Por isso, humildemente, inclinando a cabeça diante de vós, Rei do Universo,
reconhecemos vossa soberania sobre a Polônia e todo nosso povo vivendo na
pátria e disperso pelo mundo”. O texto especifica em que condições pede a Nosso
Senhor Jesus Cristo que reine; destaco: “Em nossos corações; em nossas
famílias; em nossas paróquias; em nossas escolas e universidades; em nossos
escritórios, lugares de trabalho, serviço, repouso; em nossas cidades e vilas;
em toda a nação e no Estado polonês”. Faz agradecimentos por graças recebidas:
“Pela graça do batismo e aliança com nosso povo ao longo dos séculos; pela
presença maternal e real de Maria em nossa história; pela vossa fidelidade, apesar
de nossas traições e fraquezas”. Ecoando o ensinamento tradicional de que a
consagração é uma renovação das promessas do batismo, afiança: “Renunciamos ao
demônio e a todas suas obras”. A seguir enuncia compromissos (nós nos
comprometemos), de onde retiro: “a ordenar toda nossa vida pessoal, familiar e
nacional segundo vossa lei; a cuidar da santidade de nossas famílias e da
educação cristã de nossos filhos; a construir vosso reino e a defende-lo em
nossa nação”. Termina assim: “Aqui, a Polônia, por ocasião do 1050º de seu
batismo, aceitou oficialmente a realeza de Jesus Cristo.
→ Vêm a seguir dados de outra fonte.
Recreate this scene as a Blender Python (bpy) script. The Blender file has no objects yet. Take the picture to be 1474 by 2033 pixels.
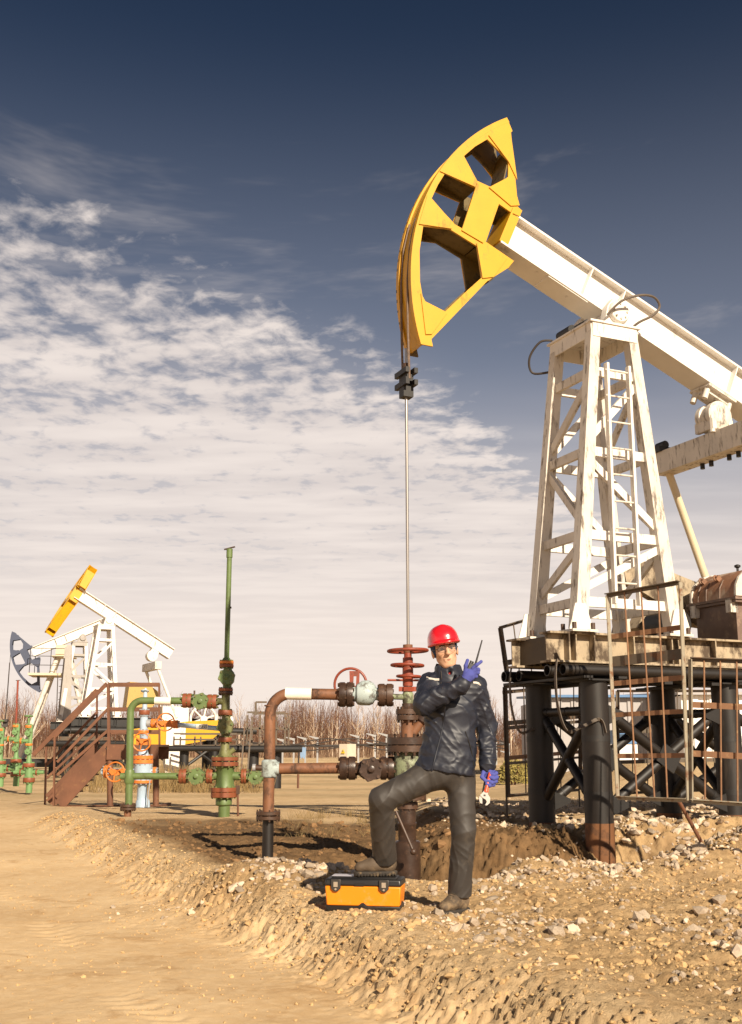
import bpy, math, random
import numpy as np
from mathutils import Vector, Matrix
from mathutils.geometry import tessellate_polygon
random.seed(7); RNG = np.random.default_rng(7)
SC = bpy.context.scene
COL = SC.collection

# ------------------------------------------------------------------ camera
CAM_F, CAM_H, PITCH = 2150.0, 1.06, math.atan((1485 - 1016.5) / 2150.0)
cam_data = bpy.data.cameras.new('camera')
cam_data.sensor_fit = 'VERTICAL'; cam_data.sensor_height = 36.0
cam_data.lens = CAM_F * 36.0 / 2033.0
cam_data.clip_end = 3000; cam_data.clip_start = 0.1
cam = bpy.data.objects.new('camera', cam_data); COL.objects.link(cam)
cam.location = (0, 0, CAM_H); cam.rotation_euler = (math.pi / 2 + PITCH, 0, 0)
SC.camera = cam

# ------------------------------------------------------------------ sky, sun, exposure
SUN_AZ, SUN_EL = math.radians(25), math.radians(29.5)      # to the right of and behind the photographer
SUN_DIR = Vector((math.sin(SUN_AZ) * math.cos(SUN_EL), -math.cos(SUN_AZ) * math.cos(SUN_EL), math.sin(SUN_EL)))
W = bpy.data.worlds.new('World'); SC.world = W; W.use_nodes = True
nt = W.node_tree; nt.nodes.clear(); L = nt.links.new
def N(t, **kw):
    n = nt.nodes.new(t)
    for k, v in kw.items(): setattr(n, k, v)
    return n
def M2(op, a, b=None, c=None, clamp=False):
    n = N('ShaderNodeMath', operation=op); n.use_clamp = clamp
    for i, v in enumerate((a, b, c)):
        if v is None: continue
        if isinstance(v, (int, float)): n.inputs[i].default_value = v
        else: L(v, n.inputs[i])
    return n.outputs[0]
def SS(lo, hi, v):
    n = N('ShaderNodeMapRange', interpolation_type='SMOOTHSTEP')
    L(v, n.inputs[0]); n.inputs[1].default_value = lo; n.inputs[2].default_value = hi
    return n.outputs[0]
tc = N('ShaderNodeTexCoord'); sep = N('ShaderNodeSeparateXYZ'); L(tc.outputs['Generated'], sep.inputs[0])
dx, dy, dz = sep.outputs
zc = M2('ADD', M2('MAXIMUM', dz, 0.0), 0.03)
qx, qy = M2('DIVIDE', dx, zc), M2('DIVIDE', dy, zc)
cq = N('ShaderNodeCombineXYZ'); L(qx, cq.inputs[0]); L(qy, cq.inputs[1])
def wnoise(scale, detail, rough, rot=0, sx=1, sy=1, off=0.0, dist=0.0):
    mp = N('ShaderNodeMapping'); L(cq.outputs[0], mp.inputs[0])
    mp.inputs['Rotation'].default_value = (0, 0, rot); mp.inputs['Scale'].default_value = (sx, sy, 1)
    mp.inputs['Location'].default_value = (off, off * .7, off)
    t = N('ShaderNodeTexNoise'); L(mp.outputs[0], t.inputs['Vector'])
    t.inputs['Scale'].default_value = scale; t.inputs['Detail'].default_value = detail
    t.inputs['Roughness'].default_value = rough; t.inputs['Distortion'].default_value = dist
    return t.outputs['Fac']
cells = wnoise(13.5, 6, 0.58, rot=0.45, sx=0.9, sy=0.75, dist=0.25)
bands = wnoise(3.0, 3, 0.5, rot=0.45, sx=0.6, sy=1.5, off=3.1)
large = wnoise(0.55, 3, 0.5, off=8.3)
wisp = wnoise(1.3, 6, 0.62, rot=1.0, sx=.8, sy=1.2, off=5.2, dist=.4)
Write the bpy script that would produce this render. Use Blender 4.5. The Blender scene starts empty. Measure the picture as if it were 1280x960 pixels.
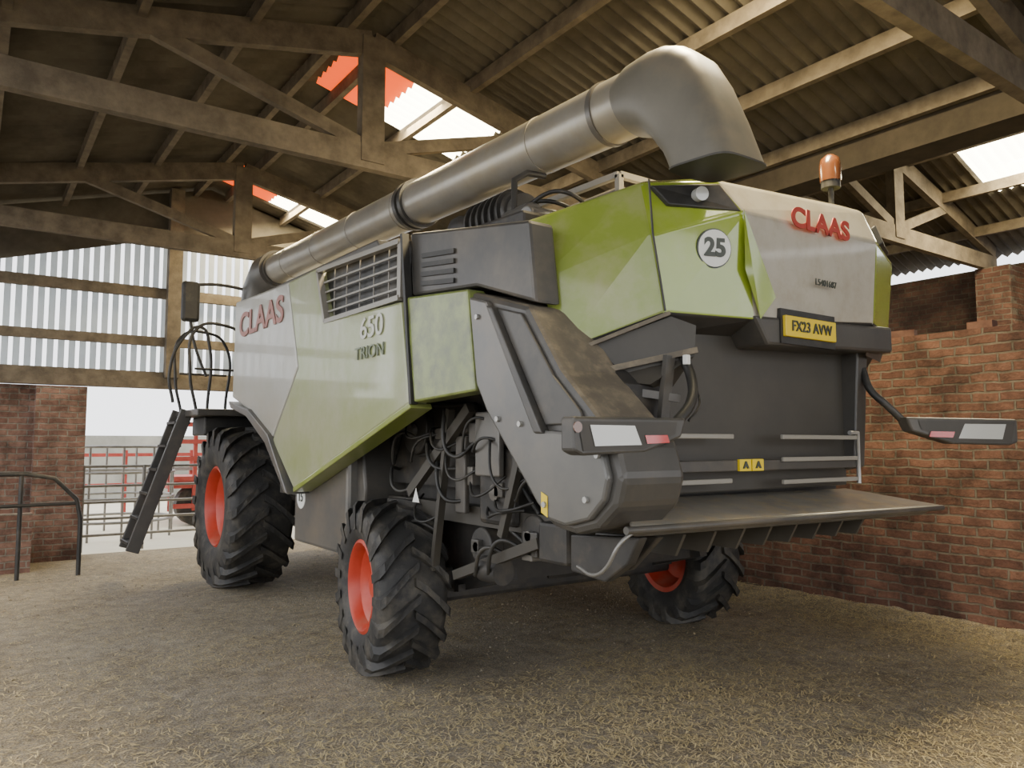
import bpy, bmesh, math, random
from mathutils import Vector, Matrix, noise as mn
random.seed(7)
SC=bpy.context.collection
# ---------------- materials ----------------
def M(name,c1,c2=None,scale=3.0,rough=.6,metal=0.0,bump=0.0,lo=.35,hi=.7,dust=None,dlo=.5,dhi=.8,dscale=2.0,emit=None,es=0,coat=0,dmax=1.0,transl=0,bd=.02):
    m=bpy.data.materials.new(name);m.use_nodes=True;nt=m.node_tree;N=nt.nodes;L=nt.links
    b=N['Principled BSDF'];b.inputs['Roughness'].default_value=rough;b.inputs['Metallic'].default_value=metal
    b.inputs['Base Color'].default_value=(*c1,1)
    if coat:b.inputs['Coat Weight'].default_value=coat;b.inputs['Coat Roughness'].default_value=.06
    tc=N.new('ShaderNodeTexCoord')
    def noise(s,d=6):
        n=N.new('ShaderNodeTexNoise');n.inputs['Scale'].default_value=s;n.inputs['Detail'].default_value=d;n.inputs['Roughness'].default_value=.65
        L.new(tc.outputs['Object'],n.inputs['Vector']);return n
    col=None
    if c2:
        n=noise(scale);r=N.new('ShaderNodeValToRGB');r.color_ramp.elements[0].position=lo;r.color_ramp.elements[1].position=hi
        r.color_ramp.elements[0].color=(*c1,1);r.color_ramp.elements[1].color=(*c2,1);L.new(n.outputs['Fac'],r.inputs['Fac']);col=r.outputs['Color']
    if dust:
        n=noise(dscale,8);mr=N.new('ShaderNodeMapRange');mr.inputs[1].default_value=dlo;mr.inputs[2].default_value=dhi;mr.inputs[4].default_value=dmax
        L.new(n.outputs['Fac'],mr.inputs[0]);mx=N.new('ShaderNodeMix');mx.data_type='RGBA'
        L.new(mr.outputs[0],mx.inputs[0]);mx.inputs[7].default_value=(*dust,1)
        if col:L.new(col,mx.inputs[6])
        else:mx.inputs[6].default_value=(*c1,1)
        col=mx.outputs[2]
    if col:L.new(col,b.inputs['Base Color'])
    if bump:
        n=noise(scale*6,8);bp=N.new('ShaderNodeBump');bp.inputs['Strength'].default_value=bump;bp.inputs['Distance'].default_value=bd
        L.new(n.outputs['Fac'],bp.inputs['Height']);L.new(bp.outputs['Normal'],b.inputs['Normal'])
    if emit:
        b.inputs['Emission Color'].default_value=(*emit,1);b.inputs['Emission Strength'].default_value=es
    if transl:
        t=N.new('ShaderNodeBsdfTranslucent');t.inputs[0].default_value=(*c2,1);ms=N.new('ShaderNodeMixShader');ms.inputs[0].default_value=transl
        L.new(b.outputs[0],ms.inputs[1]);L.new(t.outputs[0],ms.inputs[2]);L.new(ms.outputs[0],N['Material Output'].inputs[0])
    return m
def brick(name,axis,c1,c2,mo):
    m=bpy.data.materials.new(name);m.use_nodes=True;nt=m.node_tree;N=nt.nodes;L=nt.links;b=N['Principled BSDF'];b.inputs['Roughness'].default_value=.9
    tc=N.new('ShaderNodeTexCoord');sp=N.new('ShaderNodeSeparateXYZ');cb=N.new('ShaderNodeCombineXYZ')
    L.new(tc.outputs['Object'],sp.inputs[0]);L.new(sp.outputs[axis],cb.inputs[0]);L.new(sp.outputs[2],cb.inputs[1])
    wn=N.new('ShaderNodeTexNoise');wn.inputs['Scale'].default_value=5;L.new(tc.outputs['Object'],wn.inputs['Vector'])
    ad=N.new('ShaderNodeVectorMath');ad.operation='MULTIPLY_ADD';L.new(wn.outputs['Color'],ad.inputs[0]);ad.inputs[1].default_value=(.045,.04,0);L.new(cb.outputs[0],ad.inputs[2])
    br=N.new('ShaderNodeTexBrick');L.new(ad.outputs[0],br.inputs['Vector']);br.inputs['Scale'].default_value=1
    br.inputs['Brick Width'].default_value=.235;br.inputs['Row Height'].default_value=.085;br.inputs['Mortar Size'].default_value=.011;br.inputs['Mortar Smooth'].default_value=.4
    br.inputs['Color1'].default_value=(*c1,1);br.inputs['Color2'].default_value=(*c2,1);br.inputs['Mortar'].default_value=(*mo,1)
    n=N.new('ShaderNodeTexNoise');n.inputs['Scale'].default_value=3.2;n.inputs['Detail'].default_value=10;n.inputs['Roughness'].default_value=.7;L.new(tc.outputs['Object'],n.inputs['Vector'])
    mx=N.new('ShaderNodeMix');mx.data_type='RGBA';mx.blend_type='MULTIPLY';mx.inputs[0].default_value=.95
    r=N.new('ShaderNodeValToRGB');r.color_ramp.elements[0].position=.36;r.color_ramp.elements[0].color=(.35,.33,.31,1);r.color_ramp.elements[1].position=.62;r.color_ramp.elements[1].color=(1.2,1.18,1.15,1)
    L.new(n.outputs['Fac'],r.inputs['Fac']);L.new(br.outputs['Color'],mx.inputs[6]);L.new(r.outputs['Color'],mx.inputs[7]);L.new(mx.outputs[2],b.inputs['Base Color'])
    n2=N.new('ShaderNodeTexNoise');n2.inputs['Scale'].default_value=25;L.new(tc.outputs['Object'],n2.inputs['Vector'])
    mt=N.new('ShaderNodeMath');mt.operation='MULTIPLY_ADD';L.new(br.outputs['Fac'],mt.inputs[0]);mt.inputs[1].default_value=-1.0;L.new(n2.outputs['Fac'],mt.inputs[2])
    bp=N.new('ShaderNodeBump');bp.inputs['Strength'].default_value=.9;bp.inputs['Distance'].default_value=.015;L.new(mt.outputs[0],bp.inputs['Height']);L.new(bp.outputs['Normal'],b.inputs['Normal'])
    return m
GREEN=M('green_paint',(.24,.325,.025),(.28,.36,.04),1.5,.2,dust=(.36,.36,.2),dlo=.5,dhi=.85,dscale=3,coat=1,dmax=.5)
GREENS=M('green_paint_side',(.20,.26,.035),(.24,.295,.055),2,.3,dust=(.32,.30,.18),dlo=.45,dhi=.8,dscale=4,coat=.5,dmax=.7)
GREEND=M('green_paint_dusty',(.27,.31,.13),(.33,.355,.19),1.2,.3,dust=(.41,.40,.31),dlo=.40,dhi=.72,dscale=2.5,coat=.6,dmax=.75)
MOSSY=M('green_paint_dirty',(.16,.21,.04),(.24,.29,.08),3,.35,lo=.35,hi=.7,dust=(.06,.06,.028),dlo=.40,dhi=.66,dscale=7,dmax=.75,coat=.4)
SILV=M('silver_paint',(.39,.365,.30),(.46,.43,.355),2,.3,dust=(.31,.27,.19),dlo=.45,dhi=.78,dscale=7,coat=.5,dmax=.8)
WHITE=M('pale_paint',(.38,.38,.345),(.44,.43,.385),1.5,.3,dust=(.34,.32,.25),dlo=.42,dhi=.76,coat=.5,dmax=.8)
DGREY=M('dark_grey_panel',(.050,.048,.044),(.07,.065,.057),3,.38,dust=(.17,.14,.10),dlo=.5,dhi=.85,dmax=.75)
DUSTG=M('dusty_grey_panel',(.10,.085,.063),(.16,.135,.095),6,.7,dust=(.23,.185,.12),dlo=.5,dhi=.8,dscale=12)
MGREY=M('grey_panel',(.11,.11,.105),(.145,.138,.125),3,.3,metal=.25,dust=(.22,.18,.13),dlo=.48,dhi=.85,dmax=.85)
BLACK=M('black_frame',(.016,.016,.015),(.035,.033,.029),5,.5,dust=(.13,.11,.08),dlo=.55,dhi=.85)
BLK2=M('machine_dark',(.022,.021,.02),(.042,.038,.033),7,.55,dust=(.11,.09,.06),dlo=.52,dhi=.85,dscale=5,dmax=.8)
CHAR=M('charcoal_plastic',(.042,.038,.031),(.058,.052,.042),2,.5)  # dark tone lifted: the veil of haze is put into the colour
TUBEM=M('auger_paint',(.31,.29,.25),(.39,.365,.31),4,.28,metal=.35,dust=(.35,.30,.20),dlo=.45,dhi=.8,dscale=3)
SPOUT=M('spout_rubber',(.14,.13,.104),(.18,.166,.132),3,.38,dust=(.25,.205,.135),dlo=.45,dhi=.8)
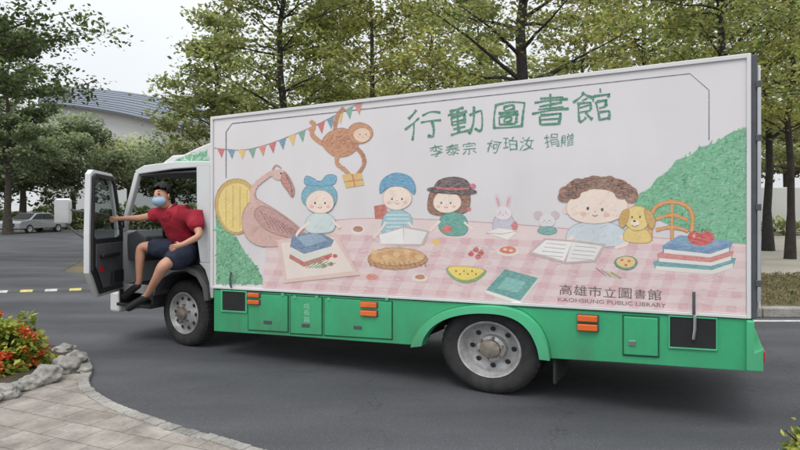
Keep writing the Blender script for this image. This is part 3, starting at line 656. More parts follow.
MB().box(-4.9+D,-4.72+D,cv0-.02,cv1+.02,.34,.60).build('front_bumper',M['white'],cab,bev=.03)
for v in (.16,1.5): MB().box(-4.86+D,-4.79+D,v,v+.25,.66,.80).build('headlight',M['lampglass'],cab,bev=.02)
MB().box(-4.84+D,-4.80+D,.55,1.35,.66,.84).build('grille',M['black'],cab,bev=.01)
# roof fairing with print
f0=PU(212,144,.12); fz=f0[2]
fp=[(c0+.0,zroof+.0),(c0+.0,fz+.03),(-3.42,fz+.02),(-3.62,fz-.03),(-3.84,fz-.10),(-4.02,zroof+.13),(-4.16,zroof+.06),(-4.20,zroof+.02)]
fair=MB().prism(fp,.13,W2-.13).build('roof_fairing',M['white'],cab,bev=.05)
fm=Mural(.127); pb=[(166,167),(172,162),(180,158),(192,153.5),(206,151),(209,158),(209,166.5)]
fm.poly(pb,(124,188,148)); fm.strokes(pb,120,[(78,158,108),(92,174,124),(140,204,160),(70,146,104),(210,224,214)],5,1.6,-60,12); fm.build('fairing_print',fair)
# door --------------------------------------------------------------
door=bpy.data.objects.new('open_door',None); col.objects.link(door); door.parent=cab
door['label']='open driver door of the cab, dark inside with a window'
TH=math.radians(62); door.location=(-4.84,cv0+.01,0); door.rotation_euler=(0,0,-TH)
DL=.83; KS=DL/1.04
def ds(p): return [(x*KS,z) for x,z in p]
shell=ds([(0,.62),(0,1.36),(.26,2.02),(.36,2.07),(.92,2.09),(1.0,2.04),(1.04,1.36),(1.04,.92),(.92,.78),(.78,.62)])
win=ds([(.09,1.30),(.10,1.38),(.31,1.95),(.38,2.0),(.90,2.02),(.94,1.98),(.975,1.34),(.975,1.30),(.9,1.27),(.2,1.27)])
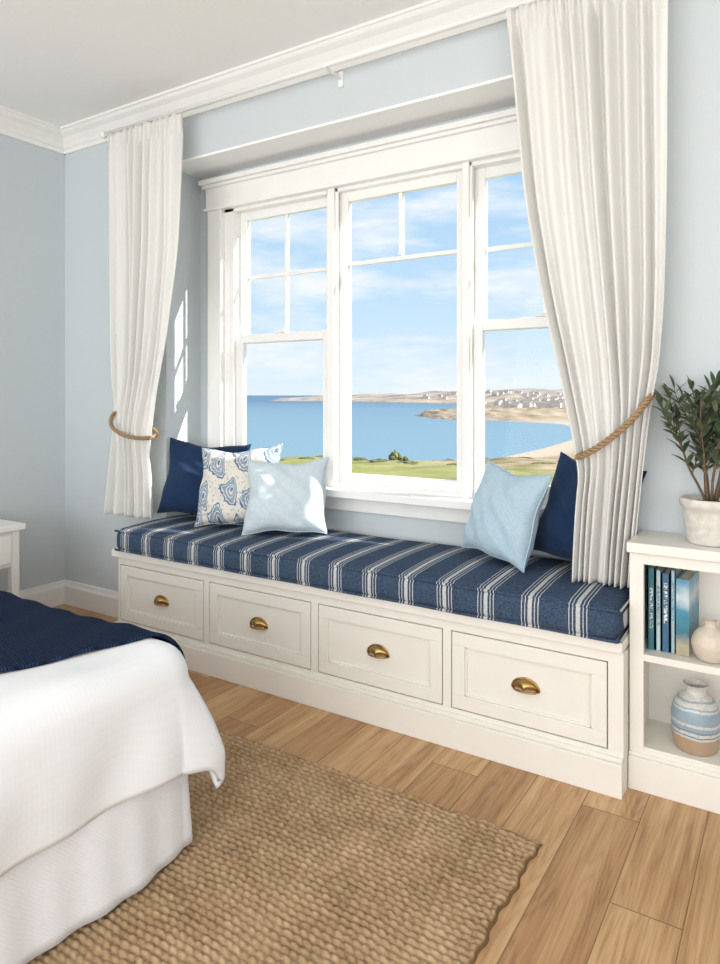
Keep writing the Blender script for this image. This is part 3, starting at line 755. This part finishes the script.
# sea
m,nt,b=newmat('sea_water'); c=coords(nt)
n1=noise(nt,coords(nt,(.004,.02,1)),1,4,.6)
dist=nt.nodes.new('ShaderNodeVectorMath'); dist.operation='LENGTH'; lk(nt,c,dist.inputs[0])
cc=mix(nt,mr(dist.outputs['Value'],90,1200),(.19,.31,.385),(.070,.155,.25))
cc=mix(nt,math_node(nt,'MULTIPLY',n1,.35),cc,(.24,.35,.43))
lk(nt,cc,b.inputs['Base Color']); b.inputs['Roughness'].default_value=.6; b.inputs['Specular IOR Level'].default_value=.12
bump(nt,b,noise(nt,c,.6,4),.3,.3)
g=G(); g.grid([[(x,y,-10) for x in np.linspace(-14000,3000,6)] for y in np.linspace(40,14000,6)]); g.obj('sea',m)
gv=G(); rs=random.Random(5)
for k in range(110):
    D=rs.uniform(520,1100); az=rd(rs.uniform(-27.5,-13)); x=D*math.sin(az); y=D*math.cos(az)
    if float(sdist(x,y))<25: continue
    z=float(height(x,y)); w=rs.uniform(4,8); d=rs.uniform(4,6); h=rs.uniform(2.0,3.2)
    gv.box(x-w/2,x+w/2,y-d/2,y+d/2,z-1,z+h,0)
    b0=len(gv.v); gv.v+=[(x-w/2,y-d/2,z+h),(x+w/2,y-d/2,z+h),(x+w/2,y+d/2,z+h),(x-w/2,y+d/2,z+h),(x-w/2,y,z+h+1.6),(x+w/2,y,z+h+1.6)]
    for q in ((0,1,5,4),(2,3,4,5),(0,4,3),(1,2,5)): gv.f.append(tuple(b0+i for i in q)); gv.m.append(1)
gv.obj('village_houses',[simple('house_walls',(.70,.65,.59),.9),simple('house_roofs',(.34,.28,.25),.9)])
def shrubmesh(name,items,mat):
    g=G(); rs=random.Random(3)
    for (x,y,w,h) in items:
        z=float(height(x,y))
        for k in range(18):
            cx=x+rs.uniform(-.45,.45)*w; cy=y+rs.uniform(-.45,.45)*w; r=w*rs.uniform(.12,.24); hz=h*max(.25,1-1.3*math.hypot(cx-x,cy-y)/w)
            P=[]
            for j in range(7):
                th=j/6*pi; P.append([(cx+r*(1+.3*rs.uniform(-1,1))*math.sin(th)*math.cos(a),cy+r*math.sin(th)*math.sin(a),z+hz*.5+hz*.55*math.cos(th)*(1+.15*rs.uniform(-1,1))) for a in np.linspace(0,2*pi,9)[:-1]])
            g.grid(P,closeu=True)
    return g.obj(name,mat,smooth=False)
items=[(-39.8,70,1.5,1.3),(-38.4,70,.9,.6)]
for k in range(60):
    a=rd(rs.uniform(-50,-14)); D=rs.uniform(75,100); items.append((D*math.sin(a),D*math.cos(a),rs.uniform(.8,2.6),rs.uniform(.15,.5)))
shrubmesh('shrubs',items,simple('shrub_foliage',(.15,.16,.07),.9,bs=2,bstr=.5,var=.5))

# ------------------------------------------------------------------ world + lights
w=bpy.data.worlds.new('world'); scene.world=w; w.use_nodes=True; nt=w.node_tree; bg=nt.nodes['Background']
tc=nt.nodes.new('ShaderNodeTexCoord'); s=sepxyz(nt,tc.outputs['Generated'])
sky=ramp(nt,s[2],[(0,(.66,.76,.84)),(.12,(.49,.67,.83)),(.30,(.35,.56,.79)),(1,(.22,.37,.62))])
mp=nt.nodes.new('ShaderNodeMapping'); mp.inputs['Scale'].default_value=(2.2,2.2,9); lk(nt,tc.outputs['Generated'],mp.inputs[0])
cn=noise(nt,mp.outputs[0],1.6,7,.62)
cf=ramp(nt,cn,[(.45,(0,0,0)),(.66,(.85,.85,.85))])
col=mix(nt,cf,sky,(.82,.84,.86))
lk(nt,col,bg.inputs[0]); bg.inputs[1].default_value=1.2
def light(name,kind,loc,energy,col=(1,1,1),**kw):
    d=bpy.data.lights.new(name,kind); d.energy=energy; d.color=col
    for k,v in kw.items(): setattr(d,k,v)
    o=bpy.data.objects.new(name,d); scene.collection.objects.link(o); o.location=loc; return o
sun=light('sun','SUN',(5,8,8),8.0,(1,.95,.87),angle=rd(.6))
sun.rotation_euler=Vector((-1,-.31,-.66)).to_track_quat('-Z','Y').to_euler()
a=light('rear_fill_light','AREA',(-.9,-2.9,1.5),150,(1,.97,.935),shape='RECTANGLE',size=4.4,size_y=2.2)  # added fill lamp behind the camera to brighten the room, no window modelled
a.rotation_euler=Vector((0,1,.38)).to_track_quat('-Z','Y').to_euler()
a=light('side_fill_light','AREA',(1.5,-.6,1.4),54,(1,.975,.94),shape='RECTANGLE',size=2.4,size_y=1.6)  # second added fill lamp, aimed at the left wall; right wall is solid
a.rotation_euler=Vector((-1,.1,.45)).to_track_quat('-Z','Y').to_euler()

cam=bpy.data.cameras.new('camera'); co=bpy.data.objects.new('camera',cam); scene.collection.objects.link(co); scene.camera=co
co.location=(0,0,1.25); co.rotation_euler=(pi/2,0,rd(32.5))
cam.sensor_width=36; cam.lens=690/964*36; cam.shift_y=-87/964; cam.clip_end=30000; cam.clip_start=.05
Glória ao Pai, ao
Filho, ao Espírito Santo, assim como era no princípio, agora e para sempre.
Amém”.
O valor de uma
consagração depende da pureza de intenção, da seriedade em conformar a vida
privada e pública ao que as palavras significam. No caso polonês, só o futuro
nos informará, rezemos para que a nação corresponda a este favor celeste. A cerimônia,
a solenidade, a representatividade, o texto, a união do poder temporal e da
Hierarquia num só movimento de religião mostram, lá permanecem vivas não apenas
a convicção de que atitudes dessa magnitude dão especial glória a Deus, mas
ainda a noção da enorme importância da ordem temporal cristã na salvação das
almas. Ademais, evidencia adesão a seu passado cristão.
Sucedeu aqui uma
santa insistência dos fiéis, merece ser posta em relevo. Em 2008, o Episcopado
desestimulou como inadequada e desnecessária consagrar o País a Cristo-Rei,
resistindo a justificados e reiterados pedidos. Com pano de fundo os
ensinamentos tradicionais dos Papas, expostos em especial na Quas Primas de Pio XI, continuaram a
campanha setores do Clero, do laicato, deputados católicos. Acabaram dobrando o
Episcopado aderiu.
Em suma, os fatos
autorizam esperanças de que no interior do Catolicismo polonês sopram ventos de
restauração cristã, prenúncio de chuva criadeira. Rorate coeli desúper et nubes pluant Justum (derramai, ó céus, o
vosso orvalho e as nuvens chovam o Justo). Nesse século carente de bons exemplos,
temos aqui luminoso bom exemplo, belo presente de Natal.